Scripting makes you sound robotic. Instead, create a grocery list of topics you want to cover in a presentation, as Joel Schwartzberg of Harvard Business Review suggested.
I have scripted, but having a notebook with the topics I want to cover has made me a better public speaker. I only use a script when it relies on the precise wording of a joke I prepared beforehand.
Tip 3: Use humour and be an entertainer
People like to laugh. According to Allison Shapira, who wrote “Speak with Impact: How to Command the Room and Influence Others,” cracking jokes will show confidence in your topic. You just wrote a 10-page paper on the topic; shouldn’t you know about it?
Make sure you know your audience; do not tell jokes about dark or sensitive subjects. I love dark humour, but it’s a hard thing to do right. You do not need to be a stand-up comic and do a tight five. Find your comedy style and embrace it. I have been told I have a sense of humour drier than a scarecrow’s fart, so I use it to my advantage. The jokes need to be relevant to the topic. No making old Monica Lewinsky jokes on a presentation about the pink tax. I did make a clever joke about men not knowing how to change the toilet paper roll, which was met with laughter from the room. It made the crowd more engaged with my group’s presentation. But, I am a male. I can make jokes about males and their stupidity because I am part of the group and essentially made fun of myself. Knowing your audience means not making fun of other people. You want your audience to laugh, not hate you.

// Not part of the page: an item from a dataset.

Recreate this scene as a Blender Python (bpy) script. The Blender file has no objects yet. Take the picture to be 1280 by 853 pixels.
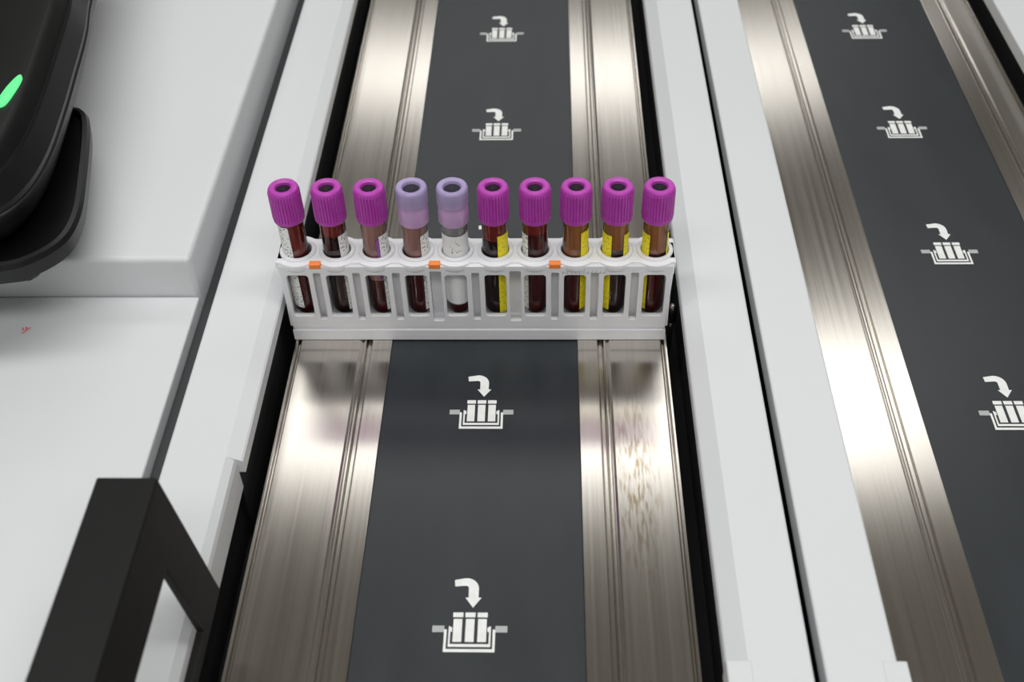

Tip 4: Put yourself in situations that force you to be in public speaking situations
This, I found, worked for myself. The only way I could get better at public speaking was to force myself into situations where I had to talk to a crowd of people. For example, I volunteered for the New Student Orientation at NAIT. It forced me into a position where I had to speak to a small group of people in public so I could practice.
Please follow some of these tips, I would much rather be a glossophobe than sit through another boring presentation. (Seriously, I would do a lot of dark things to not have to sit through another boring student presentation.).